After years of dilly-dallying, India has completed 75 per cent of the project, approved in 1999, to build 73 strategic roads along the India-China border. The plan is to complete the remaining by the end of next year.
This progress has reportedly annoyed Beijing, which seems to view the road construction as “combat”. “The Chinese always make a noise about our infrastructure on the border with them,” said Lt Gen (retired) D.S. Hooda, a former commander of the Northern Command. “And it is only to retain the tactical advantage that they have had for long.”
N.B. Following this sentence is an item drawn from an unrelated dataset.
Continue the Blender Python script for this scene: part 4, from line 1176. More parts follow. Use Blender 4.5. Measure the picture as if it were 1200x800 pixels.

From a 21-day stand-off in Depsang in the summer of 2013 to fierce clashes in southern Ladakh that coincided with President Xi Jinping’s maiden visit to Delhi in September 2014, China has frequently objected to India’s road construction along the Line of Actual Control.
Reportedly, the current troop build-up by the Chinese army at multiple locations in the Galwan valley is against India constructing roads and bridges to connect the Darbuk-Shyok-Daulat Beg Oldie (DBO) road in eastern Ladakh (which India’s Border Roads Organisation completed last year) to forward areas. The 255-km road provides access to the Depsang plains and the Galwan valley and ends near the Karakoram Pass. It also gives India smooth access to DBO, its highest airstrip, from where the Air Force operates the Super Hercules transport aircraft.
The India-China Border Roads, or ICBRs, were conceptualised in the late 1990s by a consultative panel called the China Study Group. These were then cleared by the Cabinet Committee on Security and given the go-ahead for construction in 1999.